Two years ago an investigator named Taryn Blume for the Orleans Public Defenders was indicted for impersonating a peace officer. Next week, this case goes to trial.
 
The facts are as follows: In the course of representation of a client on an alleged rape charge, counsel requested a log book for the complaining witness' entry into one of New Orleans’ housing projects. The DA implied that it didn’t exist. The defender-investigator was asked to go confirm this. She went to HANO (Housing Authority of New Orleans), made the request, left her card, and procured the log book (which is a public document).
 
At some point after, a senior HANO official made the complaint against Taryn, though he and Taryn have never met – not that day at HANO, or since. The DA has chosen to prosecute the case and it is scheduled for trial on January 3rd.
 
Derwyn Bunton, the chief defender at OPD, placed the investigator on administrative duty, did a thorough internal investigation and is absolutely comfortable that the investigator did nothing wrong. His investigation revealed Taryn’s OPD investigator card in the rolodex of the HANO officials with whom she met. Time may prove differently but neither of those people are expected as witnesses in the prosecution at next weeks’ trial, somehow.
 
The case is weak but is going forward. This is the second time the DA in New Orleans has prosecuted a defender-investigator (the first was an OPD investigator named Emily Beasley who was charged in 2009 with kidnapping after she interviewed a minor witness with parental permission on the stoop across the street), though those charges were dropped.

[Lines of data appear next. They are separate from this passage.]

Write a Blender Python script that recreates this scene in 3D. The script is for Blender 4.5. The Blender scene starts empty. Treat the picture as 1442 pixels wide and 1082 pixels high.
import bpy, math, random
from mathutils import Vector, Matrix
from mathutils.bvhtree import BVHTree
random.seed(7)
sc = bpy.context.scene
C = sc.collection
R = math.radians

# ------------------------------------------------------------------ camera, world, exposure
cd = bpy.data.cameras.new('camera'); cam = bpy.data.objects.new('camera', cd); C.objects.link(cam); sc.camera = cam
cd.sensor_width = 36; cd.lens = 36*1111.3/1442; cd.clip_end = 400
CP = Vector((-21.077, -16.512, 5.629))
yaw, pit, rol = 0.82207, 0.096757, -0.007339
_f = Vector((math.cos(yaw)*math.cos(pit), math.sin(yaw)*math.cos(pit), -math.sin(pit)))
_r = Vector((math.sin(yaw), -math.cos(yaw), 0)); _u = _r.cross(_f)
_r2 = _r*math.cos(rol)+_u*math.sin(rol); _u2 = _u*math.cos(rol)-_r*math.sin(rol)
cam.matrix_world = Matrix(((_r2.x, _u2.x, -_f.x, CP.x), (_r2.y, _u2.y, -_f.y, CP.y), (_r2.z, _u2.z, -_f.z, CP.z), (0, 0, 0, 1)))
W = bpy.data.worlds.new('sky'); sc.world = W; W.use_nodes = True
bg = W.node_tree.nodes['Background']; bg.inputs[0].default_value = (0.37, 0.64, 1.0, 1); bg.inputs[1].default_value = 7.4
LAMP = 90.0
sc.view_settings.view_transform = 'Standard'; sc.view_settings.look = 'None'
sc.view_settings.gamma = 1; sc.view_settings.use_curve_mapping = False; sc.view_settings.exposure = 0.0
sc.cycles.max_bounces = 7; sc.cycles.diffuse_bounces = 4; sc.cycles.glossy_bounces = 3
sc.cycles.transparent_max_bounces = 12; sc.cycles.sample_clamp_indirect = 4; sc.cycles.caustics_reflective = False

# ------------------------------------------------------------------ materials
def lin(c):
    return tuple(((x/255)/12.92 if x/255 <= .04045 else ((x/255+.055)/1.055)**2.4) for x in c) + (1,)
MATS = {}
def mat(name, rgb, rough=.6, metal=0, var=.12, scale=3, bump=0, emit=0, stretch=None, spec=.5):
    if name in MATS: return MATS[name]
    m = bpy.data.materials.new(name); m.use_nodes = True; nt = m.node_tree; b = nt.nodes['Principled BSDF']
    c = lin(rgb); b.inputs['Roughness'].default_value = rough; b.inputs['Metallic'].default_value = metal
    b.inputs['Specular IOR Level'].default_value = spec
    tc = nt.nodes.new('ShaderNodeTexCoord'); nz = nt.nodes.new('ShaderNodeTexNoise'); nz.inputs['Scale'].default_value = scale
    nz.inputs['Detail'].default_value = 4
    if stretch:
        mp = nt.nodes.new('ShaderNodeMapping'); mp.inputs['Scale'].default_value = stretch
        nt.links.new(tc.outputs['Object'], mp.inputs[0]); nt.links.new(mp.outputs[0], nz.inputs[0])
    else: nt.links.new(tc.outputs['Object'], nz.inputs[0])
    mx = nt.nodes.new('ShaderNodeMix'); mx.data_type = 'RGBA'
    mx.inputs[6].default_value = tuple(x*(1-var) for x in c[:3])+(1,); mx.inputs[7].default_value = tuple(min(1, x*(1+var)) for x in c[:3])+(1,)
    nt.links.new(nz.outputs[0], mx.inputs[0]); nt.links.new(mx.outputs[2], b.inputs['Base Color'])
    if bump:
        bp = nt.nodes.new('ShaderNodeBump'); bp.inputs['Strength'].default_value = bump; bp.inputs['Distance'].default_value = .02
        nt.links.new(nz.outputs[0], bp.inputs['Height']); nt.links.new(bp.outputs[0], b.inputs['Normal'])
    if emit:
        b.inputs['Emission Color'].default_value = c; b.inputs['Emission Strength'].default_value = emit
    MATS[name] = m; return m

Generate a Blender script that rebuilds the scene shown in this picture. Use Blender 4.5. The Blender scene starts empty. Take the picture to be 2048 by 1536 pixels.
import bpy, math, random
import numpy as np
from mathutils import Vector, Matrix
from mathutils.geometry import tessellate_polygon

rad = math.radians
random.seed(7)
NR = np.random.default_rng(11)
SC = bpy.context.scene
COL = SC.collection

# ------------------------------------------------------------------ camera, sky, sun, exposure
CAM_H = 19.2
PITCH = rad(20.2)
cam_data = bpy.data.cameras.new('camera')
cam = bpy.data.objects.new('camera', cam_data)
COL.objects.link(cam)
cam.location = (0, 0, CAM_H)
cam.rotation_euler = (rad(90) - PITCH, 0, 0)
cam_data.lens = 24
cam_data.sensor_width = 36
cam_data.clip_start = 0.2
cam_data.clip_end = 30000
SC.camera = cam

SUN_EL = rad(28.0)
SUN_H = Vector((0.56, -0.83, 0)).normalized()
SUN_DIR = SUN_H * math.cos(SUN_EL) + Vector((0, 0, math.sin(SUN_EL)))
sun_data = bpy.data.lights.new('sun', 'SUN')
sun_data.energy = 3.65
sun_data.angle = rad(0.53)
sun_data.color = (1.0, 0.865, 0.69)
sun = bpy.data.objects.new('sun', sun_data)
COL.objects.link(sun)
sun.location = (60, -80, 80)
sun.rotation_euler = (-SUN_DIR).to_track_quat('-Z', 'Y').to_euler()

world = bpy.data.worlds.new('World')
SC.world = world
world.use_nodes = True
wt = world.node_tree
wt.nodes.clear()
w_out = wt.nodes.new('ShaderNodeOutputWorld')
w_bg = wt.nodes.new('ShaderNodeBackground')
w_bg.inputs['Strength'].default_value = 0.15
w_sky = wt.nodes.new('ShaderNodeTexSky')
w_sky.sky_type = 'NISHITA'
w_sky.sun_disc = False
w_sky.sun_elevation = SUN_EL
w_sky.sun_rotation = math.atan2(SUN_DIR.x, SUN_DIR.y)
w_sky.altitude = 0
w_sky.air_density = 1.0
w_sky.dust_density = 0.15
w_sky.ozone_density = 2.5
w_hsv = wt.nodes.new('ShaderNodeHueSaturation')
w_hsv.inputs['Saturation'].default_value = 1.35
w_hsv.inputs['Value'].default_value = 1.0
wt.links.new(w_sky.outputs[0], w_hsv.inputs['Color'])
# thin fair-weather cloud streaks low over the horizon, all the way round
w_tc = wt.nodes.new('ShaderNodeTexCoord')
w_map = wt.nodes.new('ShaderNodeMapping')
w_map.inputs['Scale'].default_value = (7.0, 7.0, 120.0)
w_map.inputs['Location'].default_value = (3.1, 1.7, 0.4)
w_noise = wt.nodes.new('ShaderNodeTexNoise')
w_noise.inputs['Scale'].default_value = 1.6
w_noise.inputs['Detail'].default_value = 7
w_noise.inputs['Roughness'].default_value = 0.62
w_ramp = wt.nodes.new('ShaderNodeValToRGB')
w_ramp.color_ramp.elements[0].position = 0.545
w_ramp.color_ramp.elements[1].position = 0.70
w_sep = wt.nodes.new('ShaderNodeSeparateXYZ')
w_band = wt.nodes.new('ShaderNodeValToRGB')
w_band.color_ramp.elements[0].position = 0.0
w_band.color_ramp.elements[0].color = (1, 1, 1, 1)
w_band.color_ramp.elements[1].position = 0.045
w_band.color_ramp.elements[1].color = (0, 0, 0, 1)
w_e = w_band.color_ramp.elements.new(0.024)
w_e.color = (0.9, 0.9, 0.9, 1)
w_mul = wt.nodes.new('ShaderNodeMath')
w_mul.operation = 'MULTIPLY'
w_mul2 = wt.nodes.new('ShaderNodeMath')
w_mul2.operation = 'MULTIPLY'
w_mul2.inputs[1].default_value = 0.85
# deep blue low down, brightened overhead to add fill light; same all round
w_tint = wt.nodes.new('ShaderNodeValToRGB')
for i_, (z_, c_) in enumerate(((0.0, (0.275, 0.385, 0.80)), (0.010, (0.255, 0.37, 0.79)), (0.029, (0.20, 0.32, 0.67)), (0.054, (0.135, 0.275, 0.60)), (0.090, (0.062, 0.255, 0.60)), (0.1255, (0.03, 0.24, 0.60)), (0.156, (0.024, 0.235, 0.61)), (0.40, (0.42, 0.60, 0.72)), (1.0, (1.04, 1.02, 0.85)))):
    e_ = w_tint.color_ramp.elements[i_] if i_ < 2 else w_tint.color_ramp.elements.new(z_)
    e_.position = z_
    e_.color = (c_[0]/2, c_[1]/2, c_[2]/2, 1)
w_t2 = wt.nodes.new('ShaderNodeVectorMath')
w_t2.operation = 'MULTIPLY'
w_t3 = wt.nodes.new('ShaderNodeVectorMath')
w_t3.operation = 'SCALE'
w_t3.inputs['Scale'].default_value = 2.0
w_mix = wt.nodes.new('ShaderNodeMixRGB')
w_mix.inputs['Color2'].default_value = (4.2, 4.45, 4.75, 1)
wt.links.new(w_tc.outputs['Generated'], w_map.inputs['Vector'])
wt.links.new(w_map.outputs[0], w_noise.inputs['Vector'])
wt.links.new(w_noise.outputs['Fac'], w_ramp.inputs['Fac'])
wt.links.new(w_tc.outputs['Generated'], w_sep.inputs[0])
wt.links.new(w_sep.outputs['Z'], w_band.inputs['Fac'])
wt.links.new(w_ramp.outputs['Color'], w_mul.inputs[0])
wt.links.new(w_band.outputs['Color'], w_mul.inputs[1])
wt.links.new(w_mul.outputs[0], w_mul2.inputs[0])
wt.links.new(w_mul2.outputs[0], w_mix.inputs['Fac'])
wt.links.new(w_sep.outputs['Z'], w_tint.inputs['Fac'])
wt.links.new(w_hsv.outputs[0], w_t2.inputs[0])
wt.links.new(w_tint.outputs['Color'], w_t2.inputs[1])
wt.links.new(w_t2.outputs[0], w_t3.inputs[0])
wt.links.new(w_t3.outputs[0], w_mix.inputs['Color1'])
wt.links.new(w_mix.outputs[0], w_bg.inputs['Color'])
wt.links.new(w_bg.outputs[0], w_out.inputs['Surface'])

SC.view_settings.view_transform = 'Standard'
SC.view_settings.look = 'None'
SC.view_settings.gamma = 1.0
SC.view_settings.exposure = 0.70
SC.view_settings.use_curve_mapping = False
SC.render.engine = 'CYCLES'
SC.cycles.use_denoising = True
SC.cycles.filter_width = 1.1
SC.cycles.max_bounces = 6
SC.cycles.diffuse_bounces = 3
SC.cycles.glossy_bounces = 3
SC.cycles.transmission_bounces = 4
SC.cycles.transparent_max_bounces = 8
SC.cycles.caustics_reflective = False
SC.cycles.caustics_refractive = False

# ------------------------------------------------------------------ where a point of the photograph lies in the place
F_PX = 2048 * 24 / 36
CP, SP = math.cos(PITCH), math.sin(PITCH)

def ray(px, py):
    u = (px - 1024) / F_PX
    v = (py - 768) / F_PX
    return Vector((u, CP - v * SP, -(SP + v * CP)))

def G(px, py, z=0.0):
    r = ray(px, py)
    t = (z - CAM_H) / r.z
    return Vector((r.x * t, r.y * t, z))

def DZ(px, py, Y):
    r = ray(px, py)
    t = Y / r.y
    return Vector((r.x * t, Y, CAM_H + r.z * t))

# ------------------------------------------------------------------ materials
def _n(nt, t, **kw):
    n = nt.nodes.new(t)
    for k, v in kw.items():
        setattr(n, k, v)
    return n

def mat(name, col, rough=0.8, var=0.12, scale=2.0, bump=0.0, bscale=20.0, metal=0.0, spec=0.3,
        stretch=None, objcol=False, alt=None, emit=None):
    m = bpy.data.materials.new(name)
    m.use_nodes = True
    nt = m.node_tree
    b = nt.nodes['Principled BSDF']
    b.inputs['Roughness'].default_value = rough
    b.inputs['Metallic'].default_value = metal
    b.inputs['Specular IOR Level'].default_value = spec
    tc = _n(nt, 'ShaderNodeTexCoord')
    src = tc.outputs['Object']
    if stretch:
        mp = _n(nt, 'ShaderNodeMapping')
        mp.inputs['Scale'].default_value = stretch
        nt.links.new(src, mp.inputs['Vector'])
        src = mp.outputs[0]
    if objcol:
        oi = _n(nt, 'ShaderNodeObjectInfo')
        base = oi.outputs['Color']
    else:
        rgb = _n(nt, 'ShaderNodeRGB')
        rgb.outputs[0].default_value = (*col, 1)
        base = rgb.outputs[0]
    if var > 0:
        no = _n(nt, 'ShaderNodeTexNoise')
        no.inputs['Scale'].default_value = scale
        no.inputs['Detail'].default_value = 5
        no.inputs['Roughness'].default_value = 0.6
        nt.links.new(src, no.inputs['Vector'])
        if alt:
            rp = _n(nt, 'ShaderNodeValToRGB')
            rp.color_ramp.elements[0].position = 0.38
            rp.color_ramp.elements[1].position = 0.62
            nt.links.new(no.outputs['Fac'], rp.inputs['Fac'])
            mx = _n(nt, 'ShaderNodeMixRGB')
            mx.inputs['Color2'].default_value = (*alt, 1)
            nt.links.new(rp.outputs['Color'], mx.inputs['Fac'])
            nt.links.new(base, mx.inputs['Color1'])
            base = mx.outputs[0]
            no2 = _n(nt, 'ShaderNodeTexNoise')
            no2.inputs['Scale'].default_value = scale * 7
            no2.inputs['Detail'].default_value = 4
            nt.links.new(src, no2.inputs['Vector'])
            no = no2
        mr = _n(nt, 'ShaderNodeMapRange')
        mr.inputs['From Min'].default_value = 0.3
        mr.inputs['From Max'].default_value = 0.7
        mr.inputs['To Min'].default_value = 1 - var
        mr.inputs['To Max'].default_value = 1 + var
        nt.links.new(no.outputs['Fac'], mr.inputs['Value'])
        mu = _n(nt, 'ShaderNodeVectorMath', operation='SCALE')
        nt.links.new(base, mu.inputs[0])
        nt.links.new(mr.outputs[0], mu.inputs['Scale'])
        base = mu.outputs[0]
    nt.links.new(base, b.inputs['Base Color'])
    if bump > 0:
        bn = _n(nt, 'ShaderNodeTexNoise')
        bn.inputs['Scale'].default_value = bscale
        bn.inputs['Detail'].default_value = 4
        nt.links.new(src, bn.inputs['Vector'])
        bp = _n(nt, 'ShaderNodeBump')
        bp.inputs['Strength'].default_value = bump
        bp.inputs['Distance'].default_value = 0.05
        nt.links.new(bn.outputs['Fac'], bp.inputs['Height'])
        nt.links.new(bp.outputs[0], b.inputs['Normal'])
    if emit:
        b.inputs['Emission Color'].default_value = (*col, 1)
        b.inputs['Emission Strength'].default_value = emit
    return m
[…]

Apparently, the DA believes that if OPD is going to continue to effectively investigate cases, he must charge OPD investigators criminally in order to intimidate them into stopping. Taryn has a team of lawyers representing her and although, as defenders, we must prepare for injustice, we are hopeful for the right outcome.
 
NAPD is comfortable with the facts of the case and the problems with the allegations against Taryn, and is acutely aware of the risks associated with not taking a strong position as this case goes to trial. To show our support for Taryn and the investigators in all public defender offices (almost all who have had the common experience of being misidentified by a range of others) and to stall any other effort to charge defender-investigators criminally for doing their jobs, NAPD is writing a letter in support of Taryn, the importance of zealous investigation, and the need for defense programs to operate freely from political interference and intimidation of this kind. 
 
Taryn has since left OPD, is finishing her MSW, and is interested in pursuing her public defense career as social worker. She’s a defender all the way through, and proof that we cannot be intimidated out of our duties to our clients!
 
Through our social media campaign, and in other strategies that you may develop, we encourage you to stand with Taryn and with NAPD as we resist the New Orleans District Attorneys’ effort to compromise the right to counsel and the zealous investigations and investigators that justice requires!!